Parents Defending Education v. Olentangy Local School District Board of Education
Cases
Case Overview
Olentangy School District seeks to compel all students to use another student’s chosen pronouns while chatting in the hallway, regardless of a student’s religious, moral, or philosophical objections. But the discomfort or personal offense of one student cannot justify forcing another student to violate his own conscience.
Parents Defending Education is a K-12 advocacy group with parent and student members in the school district. It sued to challenge Olentangy’s “anti-harassment” pronoun policies as violating the students’ First Amendment rights by suppressing their protected speech and compelling them to speak contrary to their own beliefs. A federal district court disagreed, holding that under the landmark Supreme Court case Tinker v. Des Moines Independent Community School District, the school could regulate pronoun use, even outside the classroom environment, because using incorrect pronouns invades the rights of gender-nonconforming students to have a “safe and civil learning environment.”

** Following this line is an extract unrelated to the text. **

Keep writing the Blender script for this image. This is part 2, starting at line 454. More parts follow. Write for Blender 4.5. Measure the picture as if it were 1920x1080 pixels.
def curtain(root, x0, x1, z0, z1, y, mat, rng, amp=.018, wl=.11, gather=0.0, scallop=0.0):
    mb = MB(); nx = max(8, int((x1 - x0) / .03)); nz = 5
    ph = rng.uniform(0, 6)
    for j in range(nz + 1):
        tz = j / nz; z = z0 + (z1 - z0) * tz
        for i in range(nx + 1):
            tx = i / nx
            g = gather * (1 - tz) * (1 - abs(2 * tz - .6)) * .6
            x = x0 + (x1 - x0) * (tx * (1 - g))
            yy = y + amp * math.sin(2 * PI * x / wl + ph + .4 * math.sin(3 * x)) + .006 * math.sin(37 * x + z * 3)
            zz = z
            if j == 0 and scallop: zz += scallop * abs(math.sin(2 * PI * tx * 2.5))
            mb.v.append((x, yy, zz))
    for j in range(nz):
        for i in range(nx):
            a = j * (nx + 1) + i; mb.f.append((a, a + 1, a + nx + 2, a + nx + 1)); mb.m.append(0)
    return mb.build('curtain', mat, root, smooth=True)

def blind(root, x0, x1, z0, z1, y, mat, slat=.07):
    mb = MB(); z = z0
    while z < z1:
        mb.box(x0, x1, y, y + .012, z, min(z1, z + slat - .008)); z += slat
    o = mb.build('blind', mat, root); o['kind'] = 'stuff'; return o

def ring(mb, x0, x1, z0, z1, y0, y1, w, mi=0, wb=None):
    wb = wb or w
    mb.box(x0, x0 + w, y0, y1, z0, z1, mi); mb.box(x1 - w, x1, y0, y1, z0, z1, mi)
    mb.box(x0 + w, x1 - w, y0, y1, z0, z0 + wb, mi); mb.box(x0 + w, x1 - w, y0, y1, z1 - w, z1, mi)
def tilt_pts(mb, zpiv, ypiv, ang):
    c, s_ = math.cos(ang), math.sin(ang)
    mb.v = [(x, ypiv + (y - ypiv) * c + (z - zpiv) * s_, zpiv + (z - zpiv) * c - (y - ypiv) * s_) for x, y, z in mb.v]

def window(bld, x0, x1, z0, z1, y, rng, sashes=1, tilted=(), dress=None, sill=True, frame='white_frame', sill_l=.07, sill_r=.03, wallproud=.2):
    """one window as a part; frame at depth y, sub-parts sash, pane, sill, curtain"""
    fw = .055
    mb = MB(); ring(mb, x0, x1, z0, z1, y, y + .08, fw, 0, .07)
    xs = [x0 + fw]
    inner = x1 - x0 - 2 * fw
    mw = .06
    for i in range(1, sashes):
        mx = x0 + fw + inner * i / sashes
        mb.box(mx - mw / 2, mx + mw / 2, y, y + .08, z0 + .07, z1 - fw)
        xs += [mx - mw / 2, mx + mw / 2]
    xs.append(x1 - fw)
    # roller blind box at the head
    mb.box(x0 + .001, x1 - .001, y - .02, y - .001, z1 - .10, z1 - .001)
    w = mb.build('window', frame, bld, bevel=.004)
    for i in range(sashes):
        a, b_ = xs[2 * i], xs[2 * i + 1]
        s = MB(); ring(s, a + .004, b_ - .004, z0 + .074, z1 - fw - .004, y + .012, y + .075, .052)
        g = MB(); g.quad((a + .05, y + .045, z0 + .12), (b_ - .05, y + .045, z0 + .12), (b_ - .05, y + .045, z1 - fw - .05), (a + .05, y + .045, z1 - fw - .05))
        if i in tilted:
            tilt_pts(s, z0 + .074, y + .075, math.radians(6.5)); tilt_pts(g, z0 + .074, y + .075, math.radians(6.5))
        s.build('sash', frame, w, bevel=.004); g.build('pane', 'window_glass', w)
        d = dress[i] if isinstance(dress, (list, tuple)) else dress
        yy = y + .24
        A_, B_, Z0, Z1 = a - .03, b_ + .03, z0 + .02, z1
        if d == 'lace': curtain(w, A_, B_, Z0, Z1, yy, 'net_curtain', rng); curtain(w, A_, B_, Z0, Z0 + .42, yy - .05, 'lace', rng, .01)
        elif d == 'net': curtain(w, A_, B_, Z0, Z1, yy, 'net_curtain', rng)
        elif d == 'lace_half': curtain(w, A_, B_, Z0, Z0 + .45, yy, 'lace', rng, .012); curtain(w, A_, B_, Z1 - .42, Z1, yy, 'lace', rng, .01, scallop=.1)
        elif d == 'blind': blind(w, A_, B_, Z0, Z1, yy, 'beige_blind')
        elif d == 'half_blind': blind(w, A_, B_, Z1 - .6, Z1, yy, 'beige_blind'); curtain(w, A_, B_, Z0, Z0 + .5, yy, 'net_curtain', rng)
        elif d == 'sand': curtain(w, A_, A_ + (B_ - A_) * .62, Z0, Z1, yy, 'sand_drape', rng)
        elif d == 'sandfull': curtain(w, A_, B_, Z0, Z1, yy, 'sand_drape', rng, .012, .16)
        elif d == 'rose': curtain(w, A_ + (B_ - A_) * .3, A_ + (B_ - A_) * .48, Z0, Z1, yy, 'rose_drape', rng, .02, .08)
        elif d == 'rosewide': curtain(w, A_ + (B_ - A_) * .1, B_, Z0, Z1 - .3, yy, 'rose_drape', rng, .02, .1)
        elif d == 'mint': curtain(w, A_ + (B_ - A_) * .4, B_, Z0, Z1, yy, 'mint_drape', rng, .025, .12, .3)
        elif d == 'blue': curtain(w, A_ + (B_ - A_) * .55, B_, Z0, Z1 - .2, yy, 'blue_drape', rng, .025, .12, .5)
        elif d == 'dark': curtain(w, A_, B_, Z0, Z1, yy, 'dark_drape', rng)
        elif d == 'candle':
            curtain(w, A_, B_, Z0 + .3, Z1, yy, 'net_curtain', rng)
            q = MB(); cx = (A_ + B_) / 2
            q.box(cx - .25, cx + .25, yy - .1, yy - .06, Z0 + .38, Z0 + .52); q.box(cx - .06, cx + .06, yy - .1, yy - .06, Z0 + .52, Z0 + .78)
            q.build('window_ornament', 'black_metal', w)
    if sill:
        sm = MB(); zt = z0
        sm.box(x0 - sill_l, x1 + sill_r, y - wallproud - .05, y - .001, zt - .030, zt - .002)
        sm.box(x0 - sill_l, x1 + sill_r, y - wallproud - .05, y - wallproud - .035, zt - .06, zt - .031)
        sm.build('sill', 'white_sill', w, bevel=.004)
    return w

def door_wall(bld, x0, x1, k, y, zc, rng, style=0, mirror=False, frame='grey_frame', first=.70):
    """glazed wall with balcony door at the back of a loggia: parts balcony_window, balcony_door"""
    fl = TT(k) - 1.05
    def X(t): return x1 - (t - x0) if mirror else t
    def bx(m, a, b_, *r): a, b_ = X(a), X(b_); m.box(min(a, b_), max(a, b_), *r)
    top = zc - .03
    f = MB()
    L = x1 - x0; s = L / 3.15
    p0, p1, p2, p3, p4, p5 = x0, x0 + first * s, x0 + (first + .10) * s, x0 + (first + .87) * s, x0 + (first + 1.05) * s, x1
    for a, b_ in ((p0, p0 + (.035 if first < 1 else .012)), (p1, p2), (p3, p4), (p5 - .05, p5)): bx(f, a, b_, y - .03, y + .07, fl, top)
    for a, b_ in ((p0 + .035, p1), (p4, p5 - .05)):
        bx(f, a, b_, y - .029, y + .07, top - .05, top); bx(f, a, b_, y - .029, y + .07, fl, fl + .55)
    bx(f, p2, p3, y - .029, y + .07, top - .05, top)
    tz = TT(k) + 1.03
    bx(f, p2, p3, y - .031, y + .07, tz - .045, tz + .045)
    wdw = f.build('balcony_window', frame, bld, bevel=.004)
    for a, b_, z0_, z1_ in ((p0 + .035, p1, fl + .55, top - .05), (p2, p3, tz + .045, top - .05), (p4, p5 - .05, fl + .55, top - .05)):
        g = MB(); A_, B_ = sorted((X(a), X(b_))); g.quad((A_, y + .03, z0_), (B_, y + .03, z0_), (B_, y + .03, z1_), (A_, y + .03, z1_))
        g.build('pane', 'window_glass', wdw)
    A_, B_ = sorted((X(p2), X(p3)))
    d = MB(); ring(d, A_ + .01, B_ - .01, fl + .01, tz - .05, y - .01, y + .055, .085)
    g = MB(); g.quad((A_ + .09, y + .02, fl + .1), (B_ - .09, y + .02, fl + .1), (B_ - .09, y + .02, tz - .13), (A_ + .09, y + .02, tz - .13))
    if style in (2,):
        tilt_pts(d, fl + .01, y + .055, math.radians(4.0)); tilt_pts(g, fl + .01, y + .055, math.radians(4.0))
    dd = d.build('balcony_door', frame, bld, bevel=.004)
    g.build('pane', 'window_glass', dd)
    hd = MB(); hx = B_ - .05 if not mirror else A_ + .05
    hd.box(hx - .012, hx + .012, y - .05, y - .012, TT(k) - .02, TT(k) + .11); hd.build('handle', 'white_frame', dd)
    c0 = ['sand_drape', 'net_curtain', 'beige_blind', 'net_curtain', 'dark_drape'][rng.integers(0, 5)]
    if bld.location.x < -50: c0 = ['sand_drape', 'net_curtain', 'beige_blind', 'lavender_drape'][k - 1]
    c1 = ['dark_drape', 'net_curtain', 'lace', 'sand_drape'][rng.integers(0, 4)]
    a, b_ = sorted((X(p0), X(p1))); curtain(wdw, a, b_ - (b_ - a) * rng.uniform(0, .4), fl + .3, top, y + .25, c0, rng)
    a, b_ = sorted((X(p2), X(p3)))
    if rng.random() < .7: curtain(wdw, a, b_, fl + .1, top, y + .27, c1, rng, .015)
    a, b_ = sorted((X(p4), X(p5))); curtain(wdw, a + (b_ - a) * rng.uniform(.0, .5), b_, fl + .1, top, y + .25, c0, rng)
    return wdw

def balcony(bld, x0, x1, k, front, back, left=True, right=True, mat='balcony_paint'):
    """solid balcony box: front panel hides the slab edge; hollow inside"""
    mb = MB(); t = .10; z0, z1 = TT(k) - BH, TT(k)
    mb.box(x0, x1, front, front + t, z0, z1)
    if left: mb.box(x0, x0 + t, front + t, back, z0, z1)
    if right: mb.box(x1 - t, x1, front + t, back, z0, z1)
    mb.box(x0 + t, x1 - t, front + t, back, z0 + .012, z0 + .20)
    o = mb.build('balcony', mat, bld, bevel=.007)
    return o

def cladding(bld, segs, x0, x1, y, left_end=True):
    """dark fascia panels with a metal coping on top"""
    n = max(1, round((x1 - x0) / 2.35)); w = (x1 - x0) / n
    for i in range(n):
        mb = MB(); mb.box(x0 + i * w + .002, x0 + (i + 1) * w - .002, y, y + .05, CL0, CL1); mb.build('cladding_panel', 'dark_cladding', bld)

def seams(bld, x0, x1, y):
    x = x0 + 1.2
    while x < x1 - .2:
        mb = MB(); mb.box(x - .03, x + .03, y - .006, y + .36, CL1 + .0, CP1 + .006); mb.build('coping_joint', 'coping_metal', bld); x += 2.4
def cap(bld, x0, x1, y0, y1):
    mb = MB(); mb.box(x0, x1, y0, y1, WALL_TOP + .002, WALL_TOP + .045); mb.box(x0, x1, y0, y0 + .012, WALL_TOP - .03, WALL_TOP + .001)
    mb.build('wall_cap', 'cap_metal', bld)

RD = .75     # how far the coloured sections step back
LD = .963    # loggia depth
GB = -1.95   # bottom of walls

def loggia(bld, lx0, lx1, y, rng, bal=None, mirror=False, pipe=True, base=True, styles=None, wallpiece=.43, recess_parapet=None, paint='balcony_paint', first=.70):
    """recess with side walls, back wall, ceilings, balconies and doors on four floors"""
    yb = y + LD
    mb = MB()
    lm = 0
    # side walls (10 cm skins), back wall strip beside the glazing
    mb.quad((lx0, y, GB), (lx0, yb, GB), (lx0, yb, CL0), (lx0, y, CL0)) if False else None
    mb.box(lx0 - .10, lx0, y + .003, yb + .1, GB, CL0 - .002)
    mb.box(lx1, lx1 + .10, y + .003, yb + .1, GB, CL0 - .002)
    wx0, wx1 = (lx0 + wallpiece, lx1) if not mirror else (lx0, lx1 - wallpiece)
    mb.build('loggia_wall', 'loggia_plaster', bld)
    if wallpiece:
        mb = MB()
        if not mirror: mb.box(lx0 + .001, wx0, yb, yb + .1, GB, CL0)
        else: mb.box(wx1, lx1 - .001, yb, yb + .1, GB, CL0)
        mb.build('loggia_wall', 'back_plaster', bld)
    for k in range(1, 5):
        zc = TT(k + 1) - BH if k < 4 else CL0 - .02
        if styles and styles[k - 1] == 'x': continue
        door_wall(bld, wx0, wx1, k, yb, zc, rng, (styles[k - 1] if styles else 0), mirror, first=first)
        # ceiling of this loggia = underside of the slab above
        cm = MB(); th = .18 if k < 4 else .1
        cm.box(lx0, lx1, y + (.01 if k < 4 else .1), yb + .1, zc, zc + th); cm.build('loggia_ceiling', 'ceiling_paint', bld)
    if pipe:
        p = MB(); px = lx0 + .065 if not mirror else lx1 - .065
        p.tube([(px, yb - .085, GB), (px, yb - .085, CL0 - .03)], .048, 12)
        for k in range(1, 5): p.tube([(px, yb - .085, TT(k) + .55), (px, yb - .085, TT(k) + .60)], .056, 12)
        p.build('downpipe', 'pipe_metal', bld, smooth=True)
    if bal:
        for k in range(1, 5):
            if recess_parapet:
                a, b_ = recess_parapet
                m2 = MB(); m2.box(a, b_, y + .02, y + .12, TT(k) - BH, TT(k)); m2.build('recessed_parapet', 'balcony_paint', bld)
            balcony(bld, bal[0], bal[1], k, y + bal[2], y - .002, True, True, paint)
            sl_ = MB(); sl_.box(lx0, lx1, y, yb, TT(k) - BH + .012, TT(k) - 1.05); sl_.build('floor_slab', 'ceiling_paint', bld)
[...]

On October 2, 2023, FIRE and the Manhattan Institute filed an amicus brief in support of the parents group with the United States Court of Appeals for the Sixth Circuit. As the brief explains, nothing in Tinker’s invasion of “the rights of others” exception allows schools to regulate innocuous, everyday interactions between students in the hallway. And nothing in Tinker justifies compelling student speech, which violates another landmark Supreme Court case, West Virginia Board of Education v. Barnette. That is particularly true given that Olentangy’s “anti-harassment” policies fail to satisfy the high threshold set forth by the Supreme Court in Davis v. Monroe County Board of Education, which explains how to regulate student harassment without falling afoul of the First Amendment. FIRE and the Manhattan Institute urge the Sixth Circuit to protect K-12 student speech, even when their fellow students may not like what they have to say.